### Objective
For the copy, please give all of the data again exactly and leave the pictures out.

### Data block
═══

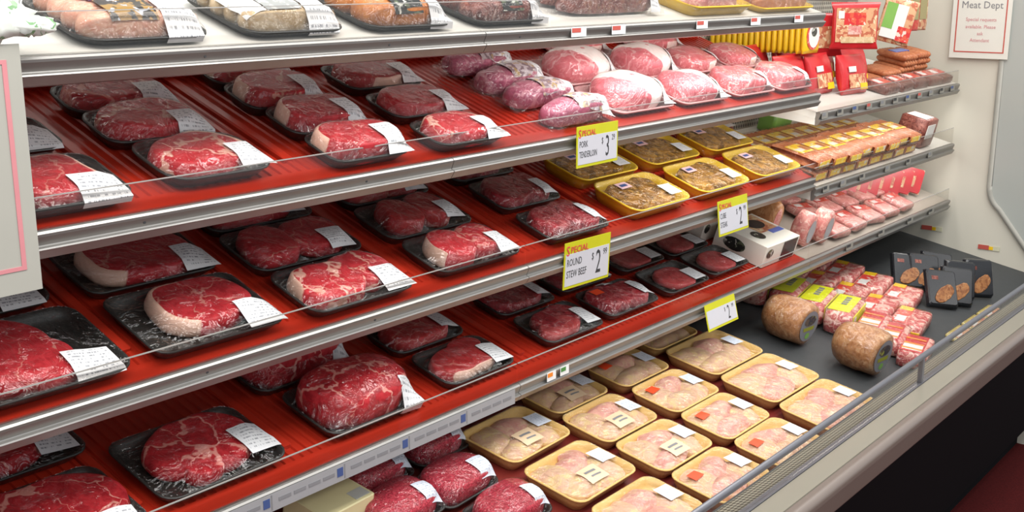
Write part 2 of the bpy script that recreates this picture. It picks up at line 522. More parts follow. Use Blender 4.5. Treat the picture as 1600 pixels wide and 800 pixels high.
class Blob:
    """a piece of meat: wobbly outline, rounded rim, optional fat edge"""
    def __init__(s, cx, cy, rx, ry, h, pw=2.4, wob=0.09, seed=0, rot=0.0, z0=0.005, fat=None, dome=0.0):
        s.cx, s.cy, s.rx, s.ry, s.h, s.pw, s.rot, s.z0, s.fat, s.dome = cx, cy, rx, ry, h, pw, math.radians(rot), z0, fat, dome
        g = np.random.default_rng(seed)
        s.k = [(k, wob * g.uniform(-1, 1) / (0.6 + 0.4 * k), g.uniform(0, 6.28)) for k in (2, 3, 4, 5, 7)]
        s.bk = [(g.uniform(-70, 70), g.uniform(-70, 70), g.uniform(0, 6.28)) for _ in range(4)]

    def R(s, a):
        c, q = np.abs(np.cos(a)) + 1e-9, np.abs(np.sin(a)) + 1e-9
        r = ((c / s.rx) ** s.pw + (q / s.ry) ** s.pw) ** (-1 / s.pw)
        m = 1.0
        for k, am, ph in s.k:
            m = m + am * np.cos(k * a + ph)
        return r * m

    def prof(s, rho):
        z = np.interp(rho, [0, .3, .6, .82, .91, .965, 1.0], [1, 1, 1, .995, .975, .90, .55])
        return z * (1 - s.dome * np.clip(rho, 0, 1) ** 2)

    def top(s, x, y):
        b = 0
        for kx, ky, ph in s.bk:
            b = b + np.sin(kx * x + ky * y + ph)
        return 1 + 0.018 * b

    def height(s, x, y):
        dx, dy = x - s.cx, y - s.cy
        c, q = math.cos(-s.rot), math.sin(-s.rot)
        lx, ly = dx * c - dy * q, dx * q + dy * c
        rho = np.hypot(lx, ly) / s.R(np.arctan2(ly, lx))
        return np.where(rho < 1.0, s.z0 + s.h * s.prof(rho) * s.top(lx, ly), 0.0)

    def build(s, name, mat, parent, na=44):
        lev = [(.14, None), (.32, None), (.5, None), (.66, None), (.78, None), (.86, None), (.92, None), (.965, None), (1.0, .5), (1.0, .25), (.955, .06), (.88, 0.0)]
        a = np.linspace(0, 2 * np.pi, na, endpoint=False)
        R = s.R(a)
        V, fat = [(0, 0, s.h * float(s.top(0, 0)))], [0.0]
        rh = []
        for rho, zz in lev:
            lx, ly = R * rho * np.cos(a), R * rho * np.sin(a)
            z = s.h * s.prof(np.full(na, rho)) * s.top(lx, ly) if zz is None else np.full(na, s.h * zz)
            V += list(zip(lx, ly, z))
            rh.append(rho)
            fat += list(s.fatmask(a, np.full(na, min(1.0, rho + (0 if zz is None else .1))), lx, ly))
        F = [(0, 1 + i, 1 + (i + 1) % na) for i in range(na)]
        for k in range(len(lev) - 1):
            for i in range(na):
                j = (i + 1) % na
                F.append((1 + k * na + i, 1 + (k + 1) * na + i, 1 + (k + 1) * na + j, 1 + k * na + j))
        V = np.array(V, float)
        c, q = math.cos(s.rot), math.sin(s.rot)
        W = np.stack([s.cx + V[:, 0] * c - V[:, 1] * q, s.cy + V[:, 0] * q + V[:, 1] * c, s.z0 + V[:, 2]], 1)
        return mesh(name, W, F, mat, parent, True, attr=fat)

    def fatmask(s, a, rho, lx, ly):
        m = np.zeros_like(rho)
        for sp in (s.fat or []):
            if sp[0] == 'rim':          # ('rim', angle, half width, thickness)
                _, a0, hw, th = sp
                d = np.abs((a - math.radians(a0) + np.pi) % (2 * np.pi) - np.pi)
                am = np.clip((math.radians(hw) - d) / 0.35 + 0.5, 0, 1)
                rm = np.clip((rho - (1 - th)) / 0.06 + 0.5, 0, 1)
                m = np.maximum(m, am * rm)
            elif sp[0] == 'half':       # ('half', angle, offset as share of radius)
                _, a0, off = sp
                t = (lx * math.cos(math.radians(a0)) + ly * math.sin(math.radians(a0))) / max(s.rx, s.ry)
                m = np.maximum(m, np.clip((t - off) / 0.12 + 0.5, 0, 1))
        return m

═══

### Full answer
Write part 2 of the bpy script that recreates this picture. It picks up at line 522. More parts follow. Use Blender 4.5. Treat the picture as 1600 pixels wide and 800 pixels high.
class Blob:
    """a piece of meat: wobbly outline, rounded rim, optional fat edge"""
    def __init__(s, cx, cy, rx, ry, h, pw=2.4, wob=0.09, seed=0, rot=0.0, z0=0.005, fat=None, dome=0.0):
        s.cx, s.cy, s.rx, s.ry, s.h, s.pw, s.rot, s.z0, s.fat, s.dome = cx, cy, rx, ry, h, pw, math.radians(rot), z0, fat, dome
        g = np.random.default_rng(seed)
        s.k = [(k, wob * g.uniform(-1, 1) / (0.6 + 0.4 * k), g.uniform(0, 6.28)) for k in (2, 3, 4, 5, 7)]
        s.bk = [(g.uniform(-70, 70), g.uniform(-70, 70), g.uniform(0, 6.28)) for _ in range(4)]

    def R(s, a):
        c, q = np.abs(np.cos(a)) + 1e-9, np.abs(np.sin(a)) + 1e-9
        r = ((c / s.rx) ** s.pw + (q / s.ry) ** s.pw) ** (-1 / s.pw)
        m = 1.0
        for k, am, ph in s.k:
            m = m + am * np.cos(k * a + ph)
        return r * m

    def prof(s, rho):
        z = np.interp(rho, [0, .3, .6, .82, .91, .965, 1.0], [1, 1, 1, .995, .975, .90, .55])
        return z * (1 - s.dome * np.clip(rho, 0, 1) ** 2)

    def top(s, x, y):
        b = 0
        for kx, ky, ph in s.bk:
            b = b + np.sin(kx * x + ky * y + ph)
        return 1 + 0.018 * b

    def height(s, x, y):
        dx, dy = x - s.cx, y - s.cy
        c, q = math.cos(-s.rot), math.sin(-s.rot)
        lx, ly = dx * c - dy * q, dx * q + dy * c
        rho = np.hypot(lx, ly) / s.R(np.arctan2(ly, lx))
        return np.where(rho < 1.0, s.z0 + s.h * s.prof(rho) * s.top(lx, ly), 0.0)

    def build(s, name, mat, parent, na=44):
        lev = [(.14, None), (.32, None), (.5, None), (.66, None), (.78, None), (.86, None), (.92, None), (.965, None), (1.0, .5), (1.0, .25), (.955, .06), (.88, 0.0)]
        a = np.linspace(0, 2 * np.pi, na, endpoint=False)
        R = s.R(a)
        V, fat = [(0, 0, s.h * float(s.top(0, 0)))], [0.0]
        rh = []
        for rho, zz in lev:
            lx, ly = R * rho * np.cos(a), R * rho * np.sin(a)
            z = s.h * s.prof(np.full(na, rho)) * s.top(lx, ly) if zz is None else np.full(na, s.h * zz)
            V += list(zip(lx, ly, z))
            rh.append(rho)
            fat += list(s.fatmask(a, np.full(na, min(1.0, rho + (0 if zz is None else .1))), lx, ly))
        F = [(0, 1 + i, 1 + (i + 1) % na) for i in range(na)]
        for k in range(len(lev) - 1):
            for i in range(na):
                j = (i + 1) % na
                F.append((1 + k * na + i, 1 + (k + 1) * na + i, 1 + (k + 1) * na + j, 1 + k * na + j))
        V = np.array(V, float)
        c, q = math.cos(s.rot), math.sin(s.rot)
        W = np.stack([s.cx + V[:, 0] * c - V[:, 1] * q, s.cy + V[:, 0] * q + V[:, 1] * c, s.z0 + V[:, 2]], 1)
        return mesh(name, W, F, mat, parent, True, attr=fat)

    def fatmask(s, a, rho, lx, ly):
        m = np.zeros_like(rho)
        for sp in (s.fat or []):
            if sp[0] == 'rim':          # ('rim', angle, half width, thickness)
                _, a0, hw, th = sp
                d = np.abs((a - math.radians(a0) + np.pi) % (2 * np.pi) - np.pi)
                am = np.clip((math.radians(hw) - d) / 0.35 + 0.5, 0, 1)
                rm = np.clip((rho - (1 - th)) / 0.06 + 0.5, 0, 1)
                m = np.maximum(m, am * rm)
            elif sp[0] == 'half':       # ('half', angle, offset as share of radius)
                _, a0, off = sp
                t = (lx * math.cos(math.radians(a0)) + ly * math.sin(math.radians(a0))) / max(s.rx, s.ry)
                m = np.maximum(m, np.clip((t - off) / 0.12 + 0.5, 0, 1))
        return m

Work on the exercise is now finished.